How does societal balance come about? Society is a collective, and regardless of its size, the desires, emotions, and spiritual worlds of individuals—perhaps even their souls—must find equilibrium within the group. This is somewhat like searching for the boundaries of the universe on a physical level. The kindness of one’s temperament is like a microscope or telescope in that search: with it, you might still not find the boundary; without it, you certainly won’t. From this angle, the social value of people with kind temperaments becomes strikingly clear. Only when there are more people with kind temperaments can a benevolent social environment begin to take shape. And only a benevolent social environment can nurture more individuals with kind temperaments. This is likely a virtuous cycle. Of course, many times it can also spiral into a vicious cycle—one that often starts more easily and accelerates faster. Power too readily turns inward, and when power becomes excessively self-serving, what are the people under it living for?
What are people living for? Is it to embrace happiness? Sometimes, it should be. Is it to endure suffering? Sometimes, it has to be. More often than not, joyful things don’t last long, while a simple knot in the heart can torment someone for a lifetime. Birth, aging, sickness, death, joy, sorrow, and perhaps countless moments of loneliness—all might be part of every individual’s self. In the end, people live to complete themselves: to find an anchor for their self-worth, a resting place for their emotions, a life that leans toward positive meaning, and the strength to bear both happiness and suffering. The vitality of the self, the emergence of a selfless Buddha-mind—perhaps the temperament shines through in the balance between the two.

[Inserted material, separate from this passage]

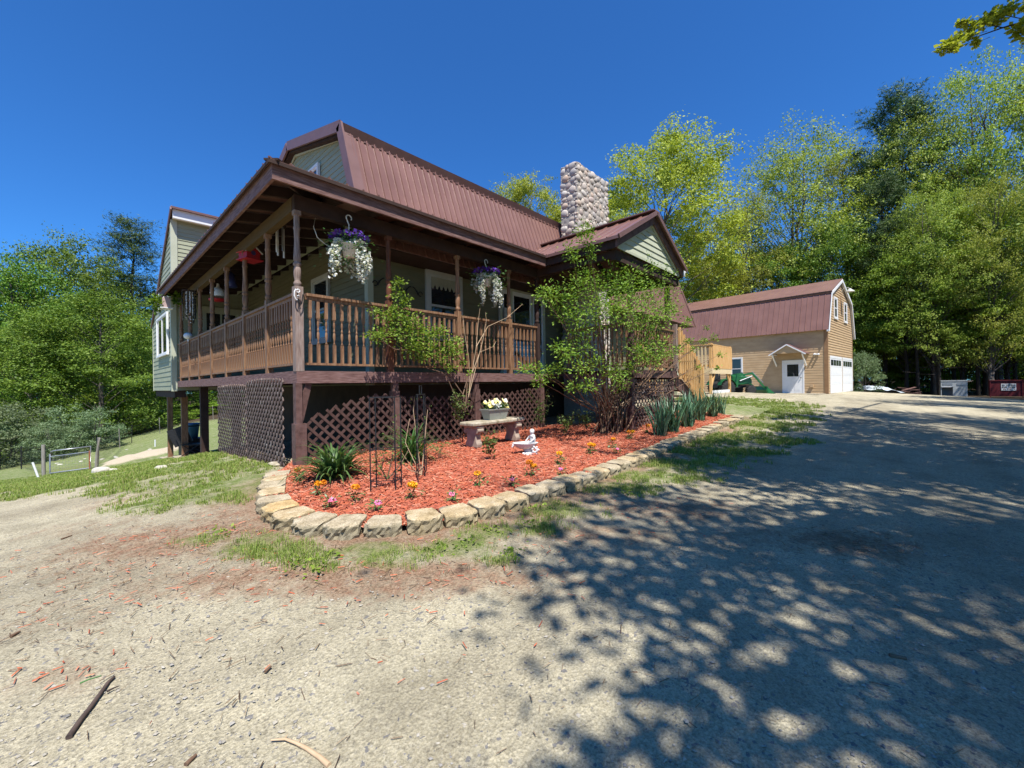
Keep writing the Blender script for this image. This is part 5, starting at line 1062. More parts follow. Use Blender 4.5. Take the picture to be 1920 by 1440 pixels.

So, it could be said that a person with a kind temperament, no matter what kind of social environment they live in—sometimes truly boundless in its darkness—no matter how they end up living—sometimes utterly despairing—should still persist in living. Lowering desires, tempering emotions, enriching the spiritual world, and even holding onto a hope that the soul might find some degree of redemption in the end—they should still persist in living.